* [Instructions for the task]
Write the data out again in full, with no departure from the original.

* [Data block]
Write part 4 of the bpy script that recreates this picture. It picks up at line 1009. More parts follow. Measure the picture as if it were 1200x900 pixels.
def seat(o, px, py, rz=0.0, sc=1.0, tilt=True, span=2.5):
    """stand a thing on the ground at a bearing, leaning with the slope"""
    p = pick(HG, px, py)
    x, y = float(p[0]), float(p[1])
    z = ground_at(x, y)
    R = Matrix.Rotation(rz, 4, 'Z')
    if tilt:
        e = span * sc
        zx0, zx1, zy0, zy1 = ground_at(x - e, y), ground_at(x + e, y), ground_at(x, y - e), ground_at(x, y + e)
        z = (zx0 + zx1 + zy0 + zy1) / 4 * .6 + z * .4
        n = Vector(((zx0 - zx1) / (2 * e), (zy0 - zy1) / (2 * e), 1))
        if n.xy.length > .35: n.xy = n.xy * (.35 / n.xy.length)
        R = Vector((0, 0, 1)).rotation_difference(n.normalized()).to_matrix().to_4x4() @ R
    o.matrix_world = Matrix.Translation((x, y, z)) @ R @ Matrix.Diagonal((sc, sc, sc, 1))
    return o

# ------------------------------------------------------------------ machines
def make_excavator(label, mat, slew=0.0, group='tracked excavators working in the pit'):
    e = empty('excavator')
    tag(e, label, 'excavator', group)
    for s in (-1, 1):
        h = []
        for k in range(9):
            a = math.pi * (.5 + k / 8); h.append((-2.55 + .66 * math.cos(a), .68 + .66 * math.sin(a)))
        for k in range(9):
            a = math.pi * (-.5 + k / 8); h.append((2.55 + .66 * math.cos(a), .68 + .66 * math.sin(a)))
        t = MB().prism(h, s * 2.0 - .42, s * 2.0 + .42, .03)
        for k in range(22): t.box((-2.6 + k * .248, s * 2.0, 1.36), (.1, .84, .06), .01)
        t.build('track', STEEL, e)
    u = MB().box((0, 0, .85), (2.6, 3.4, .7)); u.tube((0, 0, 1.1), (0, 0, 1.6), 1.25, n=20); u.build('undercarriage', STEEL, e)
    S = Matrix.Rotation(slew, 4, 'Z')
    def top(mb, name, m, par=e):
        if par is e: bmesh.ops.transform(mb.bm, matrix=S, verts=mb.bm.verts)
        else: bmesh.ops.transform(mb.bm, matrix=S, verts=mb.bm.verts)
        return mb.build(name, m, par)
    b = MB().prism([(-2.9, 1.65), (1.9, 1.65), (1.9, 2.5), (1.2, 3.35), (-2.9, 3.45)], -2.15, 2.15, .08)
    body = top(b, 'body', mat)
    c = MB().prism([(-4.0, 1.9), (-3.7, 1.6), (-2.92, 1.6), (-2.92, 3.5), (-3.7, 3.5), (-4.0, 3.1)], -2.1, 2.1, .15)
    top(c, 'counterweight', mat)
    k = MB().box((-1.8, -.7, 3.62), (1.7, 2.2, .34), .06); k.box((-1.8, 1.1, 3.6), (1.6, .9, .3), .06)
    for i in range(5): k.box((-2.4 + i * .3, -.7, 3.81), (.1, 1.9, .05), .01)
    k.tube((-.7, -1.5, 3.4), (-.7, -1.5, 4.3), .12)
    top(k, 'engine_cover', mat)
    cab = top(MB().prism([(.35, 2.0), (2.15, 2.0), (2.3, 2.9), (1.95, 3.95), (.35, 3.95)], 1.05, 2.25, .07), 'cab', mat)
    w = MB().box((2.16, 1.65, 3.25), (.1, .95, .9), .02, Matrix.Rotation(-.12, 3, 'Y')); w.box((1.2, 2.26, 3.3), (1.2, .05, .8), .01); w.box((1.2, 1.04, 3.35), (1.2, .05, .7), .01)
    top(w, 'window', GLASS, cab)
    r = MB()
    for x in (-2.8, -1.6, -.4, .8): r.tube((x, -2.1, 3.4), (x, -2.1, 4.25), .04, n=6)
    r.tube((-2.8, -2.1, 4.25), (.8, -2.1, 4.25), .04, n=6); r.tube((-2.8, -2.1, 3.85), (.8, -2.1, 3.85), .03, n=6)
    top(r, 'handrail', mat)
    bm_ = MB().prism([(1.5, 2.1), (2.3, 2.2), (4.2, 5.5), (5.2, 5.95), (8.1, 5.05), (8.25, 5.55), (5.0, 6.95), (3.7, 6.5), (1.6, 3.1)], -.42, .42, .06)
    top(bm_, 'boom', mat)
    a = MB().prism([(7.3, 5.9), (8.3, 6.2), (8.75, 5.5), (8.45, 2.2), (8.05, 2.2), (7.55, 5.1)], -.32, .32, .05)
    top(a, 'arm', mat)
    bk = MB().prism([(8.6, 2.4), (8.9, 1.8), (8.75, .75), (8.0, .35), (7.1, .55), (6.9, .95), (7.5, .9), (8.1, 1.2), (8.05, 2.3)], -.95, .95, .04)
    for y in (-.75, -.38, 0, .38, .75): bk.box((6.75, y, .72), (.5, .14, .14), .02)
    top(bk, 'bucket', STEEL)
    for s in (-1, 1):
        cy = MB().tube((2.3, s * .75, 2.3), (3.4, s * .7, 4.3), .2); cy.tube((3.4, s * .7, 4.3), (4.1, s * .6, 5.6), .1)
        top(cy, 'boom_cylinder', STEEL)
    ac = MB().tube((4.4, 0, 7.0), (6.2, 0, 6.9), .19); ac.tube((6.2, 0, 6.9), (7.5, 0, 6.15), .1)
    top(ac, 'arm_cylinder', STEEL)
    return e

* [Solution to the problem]
Write part 4 of the bpy script that recreates this picture. It picks up at line 1009. More parts follow. Measure the picture as if it were 1200x900 pixels.
def seat(o, px, py, rz=0.0, sc=1.0, tilt=True, span=2.5):
    """stand a thing on the ground at a bearing, leaning with the slope"""
    p = pick(HG, px, py)
    x, y = float(p[0]), float(p[1])
    z = ground_at(x, y)
    R = Matrix.Rotation(rz, 4, 'Z')
    if tilt:
        e = span * sc
        zx0, zx1, zy0, zy1 = ground_at(x - e, y), ground_at(x + e, y), ground_at(x, y - e), ground_at(x, y + e)
        z = (zx0 + zx1 + zy0 + zy1) / 4 * .6 + z * .4
        n = Vector(((zx0 - zx1) / (2 * e), (zy0 - zy1) / (2 * e), 1))
        if n.xy.length > .35: n.xy = n.xy * (.35 / n.xy.length)
        R = Vector((0, 0, 1)).rotation_difference(n.normalized()).to_matrix().to_4x4() @ R
    o.matrix_world = Matrix.Translation((x, y, z)) @ R @ Matrix.Diagonal((sc, sc, sc, 1))
    return o

# ------------------------------------------------------------------ machines
def make_excavator(label, mat, slew=0.0, group='tracked excavators working in the pit'):
    e = empty('excavator')
    tag(e, label, 'excavator', group)
    for s in (-1, 1):
        h = []
        for k in range(9):
            a = math.pi * (.5 + k / 8); h.append((-2.55 + .66 * math.cos(a), .68 + .66 * math.sin(a)))
        for k in range(9):
            a = math.pi * (-.5 + k / 8); h.append((2.55 + .66 * math.cos(a), .68 + .66 * math.sin(a)))
        t = MB().prism(h, s * 2.0 - .42, s * 2.0 + .42, .03)
        for k in range(22): t.box((-2.6 + k * .248, s * 2.0, 1.36), (.1, .84, .06), .01)
        t.build('track', STEEL, e)
    u = MB().box((0, 0, .85), (2.6, 3.4, .7)); u.tube((0, 0, 1.1), (0, 0, 1.6), 1.25, n=20); u.build('undercarriage', STEEL, e)
    S = Matrix.Rotation(slew, 4, 'Z')
    def top(mb, name, m, par=e):
        if par is e: bmesh.ops.transform(mb.bm, matrix=S, verts=mb.bm.verts)
        else: bmesh.ops.transform(mb.bm, matrix=S, verts=mb.bm.verts)
        return mb.build(name, m, par)
    b = MB().prism([(-2.9, 1.65), (1.9, 1.65), (1.9, 2.5), (1.2, 3.35), (-2.9, 3.45)], -2.15, 2.15, .08)
    body = top(b, 'body', mat)
    c = MB().prism([(-4.0, 1.9), (-3.7, 1.6), (-2.92, 1.6), (-2.92, 3.5), (-3.7, 3.5), (-4.0, 3.1)], -2.1, 2.1, .15)
    top(c, 'counterweight', mat)
    k = MB().box((-1.8, -.7, 3.62), (1.7, 2.2, .34), .06); k.box((-1.8, 1.1, 3.6), (1.6, .9, .3), .06)
    for i in range(5): k.box((-2.4 + i * .3, -.7, 3.81), (.1, 1.9, .05), .01)
    k.tube((-.7, -1.5, 3.4), (-.7, -1.5, 4.3), .12)
    top(k, 'engine_cover', mat)
    cab = top(MB().prism([(.35, 2.0), (2.15, 2.0), (2.3, 2.9), (1.95, 3.95), (.35, 3.95)], 1.05, 2.25, .07), 'cab', mat)
    w = MB().box((2.16, 1.65, 3.25), (.1, .95, .9), .02, Matrix.Rotation(-.12, 3, 'Y')); w.box((1.2, 2.26, 3.3), (1.2, .05, .8), .01); w.box((1.2, 1.04, 3.35), (1.2, .05, .7), .01)
    top(w, 'window', GLASS, cab)
    r = MB()
    for x in (-2.8, -1.6, -.4, .8): r.tube((x, -2.1, 3.4), (x, -2.1, 4.25), .04, n=6)
    r.tube((-2.8, -2.1, 4.25), (.8, -2.1, 4.25), .04, n=6); r.tube((-2.8, -2.1, 3.85), (.8, -2.1, 3.85), .03, n=6)
    top(r, 'handrail', mat)
    bm_ = MB().prism([(1.5, 2.1), (2.3, 2.2), (4.2, 5.5), (5.2, 5.95), (8.1, 5.05), (8.25, 5.55), (5.0, 6.95), (3.7, 6.5), (1.6, 3.1)], -.42, .42, .06)
    top(bm_, 'boom', mat)
    a = MB().prism([(7.3, 5.9), (8.3, 6.2), (8.75, 5.5), (8.45, 2.2), (8.05, 2.2), (7.55, 5.1)], -.32, .32, .05)
    top(a, 'arm', mat)
    bk = MB().prism([(8.6, 2.4), (8.9, 1.8), (8.75, .75), (8.0, .35), (7.1, .55), (6.9, .95), (7.5, .9), (8.1, 1.2), (8.05, 2.3)], -.95, .95, .04)
    for y in (-.75, -.38, 0, .38, .75): bk.box((6.75, y, .72), (.5, .14, .14), .02)
    top(bk, 'bucket', STEEL)
    for s in (-1, 1):
        cy = MB().tube((2.3, s * .75, 2.3), (3.4, s * .7, 4.3), .2); cy.tube((3.4, s * .7, 4.3), (4.1, s * .6, 5.6), .1)
        top(cy, 'boom_cylinder', STEEL)
    ac = MB().tube((4.4, 0, 7.0), (6.2, 0, 6.9), .19); ac.tube((6.2, 0, 6.9), (7.5, 0, 6.15), .1)
    top(ac, 'arm_cylinder', STEEL)
    return e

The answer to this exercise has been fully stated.